An invoice (factura) and a sales receipt (nota de venta) are 2 distinct pieces of paper. The first will show the IVA desgosado and the other CANNOT by law.

You might ask your accountant what tax regimen you are filing under. Maybe he feels it is necessary that you file in a different category that allows you to issue facturas. As I stated, if you or anyone else files their taxes under the REPECO (régimen de pequeños contribuyentes) category as a persona fisica or sole proprietor, then you CANNOT issue a factura. Period.

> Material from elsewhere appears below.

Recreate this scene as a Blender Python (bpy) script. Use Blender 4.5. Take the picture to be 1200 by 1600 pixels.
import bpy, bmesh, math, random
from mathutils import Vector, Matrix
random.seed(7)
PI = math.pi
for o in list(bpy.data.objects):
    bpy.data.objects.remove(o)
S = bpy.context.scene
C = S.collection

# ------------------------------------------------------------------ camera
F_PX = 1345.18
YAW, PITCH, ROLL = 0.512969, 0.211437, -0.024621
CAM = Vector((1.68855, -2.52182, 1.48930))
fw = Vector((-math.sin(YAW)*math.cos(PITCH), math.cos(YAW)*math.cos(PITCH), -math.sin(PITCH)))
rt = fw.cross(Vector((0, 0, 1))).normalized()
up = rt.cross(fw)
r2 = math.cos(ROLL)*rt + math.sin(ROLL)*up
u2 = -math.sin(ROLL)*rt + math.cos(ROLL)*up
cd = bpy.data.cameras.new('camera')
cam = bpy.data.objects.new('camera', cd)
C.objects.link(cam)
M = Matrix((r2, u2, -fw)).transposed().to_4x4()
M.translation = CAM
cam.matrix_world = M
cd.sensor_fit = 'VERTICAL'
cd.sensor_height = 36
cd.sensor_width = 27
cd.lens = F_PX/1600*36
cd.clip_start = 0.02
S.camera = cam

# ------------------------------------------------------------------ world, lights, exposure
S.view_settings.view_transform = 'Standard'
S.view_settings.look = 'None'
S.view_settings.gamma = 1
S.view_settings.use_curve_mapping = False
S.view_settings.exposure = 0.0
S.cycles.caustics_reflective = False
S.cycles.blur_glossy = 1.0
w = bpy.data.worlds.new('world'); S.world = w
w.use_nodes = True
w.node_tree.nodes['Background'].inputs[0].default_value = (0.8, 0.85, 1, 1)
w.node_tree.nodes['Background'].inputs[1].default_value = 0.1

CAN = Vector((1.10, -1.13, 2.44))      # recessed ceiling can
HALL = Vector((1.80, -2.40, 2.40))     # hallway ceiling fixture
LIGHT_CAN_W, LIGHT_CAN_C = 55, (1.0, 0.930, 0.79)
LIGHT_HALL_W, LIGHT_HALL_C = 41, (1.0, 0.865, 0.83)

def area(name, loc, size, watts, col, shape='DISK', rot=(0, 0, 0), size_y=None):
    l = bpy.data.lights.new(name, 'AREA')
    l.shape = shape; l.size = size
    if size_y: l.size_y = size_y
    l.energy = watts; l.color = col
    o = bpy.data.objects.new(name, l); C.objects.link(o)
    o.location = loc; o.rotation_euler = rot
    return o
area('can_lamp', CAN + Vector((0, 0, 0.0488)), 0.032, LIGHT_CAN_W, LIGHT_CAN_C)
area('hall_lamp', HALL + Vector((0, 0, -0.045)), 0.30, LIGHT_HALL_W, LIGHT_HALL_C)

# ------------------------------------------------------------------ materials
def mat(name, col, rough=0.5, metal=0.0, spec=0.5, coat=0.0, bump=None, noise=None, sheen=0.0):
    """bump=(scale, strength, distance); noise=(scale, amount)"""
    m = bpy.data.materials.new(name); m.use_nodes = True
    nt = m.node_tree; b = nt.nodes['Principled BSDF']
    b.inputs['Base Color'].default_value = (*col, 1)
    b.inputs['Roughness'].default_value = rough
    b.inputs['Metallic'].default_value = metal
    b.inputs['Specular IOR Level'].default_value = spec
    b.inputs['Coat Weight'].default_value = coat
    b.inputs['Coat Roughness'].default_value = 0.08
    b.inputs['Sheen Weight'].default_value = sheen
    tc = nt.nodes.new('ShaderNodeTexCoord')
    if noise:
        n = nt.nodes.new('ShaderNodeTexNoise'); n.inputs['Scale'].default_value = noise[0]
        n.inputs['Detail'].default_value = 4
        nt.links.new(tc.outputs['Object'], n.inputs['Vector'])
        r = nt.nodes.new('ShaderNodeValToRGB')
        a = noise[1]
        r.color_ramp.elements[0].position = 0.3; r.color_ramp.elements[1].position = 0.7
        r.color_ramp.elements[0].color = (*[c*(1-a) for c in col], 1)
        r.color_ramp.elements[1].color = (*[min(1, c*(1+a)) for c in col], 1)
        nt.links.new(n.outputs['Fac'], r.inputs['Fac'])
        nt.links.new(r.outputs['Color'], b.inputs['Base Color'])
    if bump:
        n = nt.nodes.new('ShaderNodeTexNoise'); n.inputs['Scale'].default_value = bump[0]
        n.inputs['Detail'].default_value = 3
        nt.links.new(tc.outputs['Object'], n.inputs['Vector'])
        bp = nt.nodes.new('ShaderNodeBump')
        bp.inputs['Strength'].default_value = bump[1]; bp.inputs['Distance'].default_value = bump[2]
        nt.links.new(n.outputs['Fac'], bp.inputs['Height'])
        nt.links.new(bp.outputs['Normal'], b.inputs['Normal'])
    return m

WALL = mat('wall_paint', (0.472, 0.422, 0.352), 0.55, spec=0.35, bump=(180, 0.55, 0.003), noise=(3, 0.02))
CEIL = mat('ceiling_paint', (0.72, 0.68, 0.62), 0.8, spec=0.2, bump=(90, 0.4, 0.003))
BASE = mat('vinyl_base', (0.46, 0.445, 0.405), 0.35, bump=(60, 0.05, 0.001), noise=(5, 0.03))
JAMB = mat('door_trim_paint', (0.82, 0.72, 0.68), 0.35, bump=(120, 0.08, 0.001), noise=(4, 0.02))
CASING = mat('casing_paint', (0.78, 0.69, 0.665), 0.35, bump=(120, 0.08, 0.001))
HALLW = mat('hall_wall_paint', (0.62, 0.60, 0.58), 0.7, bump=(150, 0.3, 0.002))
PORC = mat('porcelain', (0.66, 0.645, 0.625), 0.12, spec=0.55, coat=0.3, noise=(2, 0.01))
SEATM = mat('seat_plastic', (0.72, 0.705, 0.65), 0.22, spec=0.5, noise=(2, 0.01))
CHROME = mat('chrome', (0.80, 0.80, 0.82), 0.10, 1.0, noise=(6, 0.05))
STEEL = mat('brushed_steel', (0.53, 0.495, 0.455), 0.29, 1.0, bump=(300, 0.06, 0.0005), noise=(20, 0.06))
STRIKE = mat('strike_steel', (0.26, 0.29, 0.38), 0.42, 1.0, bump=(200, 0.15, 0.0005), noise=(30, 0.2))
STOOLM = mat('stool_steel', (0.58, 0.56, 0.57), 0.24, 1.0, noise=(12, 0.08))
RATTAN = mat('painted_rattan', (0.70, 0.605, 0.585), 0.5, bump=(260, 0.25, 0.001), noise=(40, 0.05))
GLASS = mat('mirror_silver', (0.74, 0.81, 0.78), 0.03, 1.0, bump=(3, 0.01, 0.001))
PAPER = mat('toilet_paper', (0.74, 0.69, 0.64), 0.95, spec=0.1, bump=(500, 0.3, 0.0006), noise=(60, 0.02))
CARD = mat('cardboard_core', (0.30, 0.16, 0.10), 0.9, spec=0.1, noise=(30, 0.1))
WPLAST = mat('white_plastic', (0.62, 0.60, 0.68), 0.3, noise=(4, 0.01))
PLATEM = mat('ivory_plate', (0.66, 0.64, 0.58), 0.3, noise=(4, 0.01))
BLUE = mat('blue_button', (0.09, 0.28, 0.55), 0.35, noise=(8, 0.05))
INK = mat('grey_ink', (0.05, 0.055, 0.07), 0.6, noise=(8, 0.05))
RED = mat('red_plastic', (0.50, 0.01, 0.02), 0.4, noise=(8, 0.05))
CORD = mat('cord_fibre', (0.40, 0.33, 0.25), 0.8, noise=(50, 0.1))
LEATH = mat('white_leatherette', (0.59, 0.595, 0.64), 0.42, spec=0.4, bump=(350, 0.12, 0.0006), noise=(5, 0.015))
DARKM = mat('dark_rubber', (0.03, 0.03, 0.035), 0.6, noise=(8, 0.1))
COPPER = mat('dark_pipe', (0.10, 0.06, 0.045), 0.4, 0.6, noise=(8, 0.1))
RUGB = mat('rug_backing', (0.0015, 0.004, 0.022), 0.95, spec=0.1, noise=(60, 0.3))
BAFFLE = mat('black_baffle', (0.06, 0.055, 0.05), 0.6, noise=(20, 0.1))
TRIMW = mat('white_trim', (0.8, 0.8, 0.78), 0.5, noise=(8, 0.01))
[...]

This regimen is the most simple and requires minimal bookkeeping. Since you are not allowed to deduct expenses of any type all you must do is keep track of your sales. You are supposed to issue notas de venta for all sales (ignored for the most part). This is an optional way to file but most small businesses favor it because of its simplicity. The main reason for a qualifying small business to not file this way is to capture sales from larger businesses that will only buy from another business that issues an invoice. A small print shop as an example.

There are other regimens under which to file as a persona fisica which require more exact bookkeeping and which allow you to deduct expenses, issue facturas etc.

If you have sales over 2,000,000 but under 4,000,000 you can file as a Personas Fisicas Actividad Empresarial Régimen Intermedio.

And if you do more than 4,000,000 then you can file as Personas Fisicas Actividad Empresarial Régimen General.

The above are for businesses. Professionals such as doctors, lawyers, accountants have their own regimens.

My wife and I have 3 different businesses. One in each of our names and another registered in one of our children's names. Two file under REPECO. One files under Régimen General.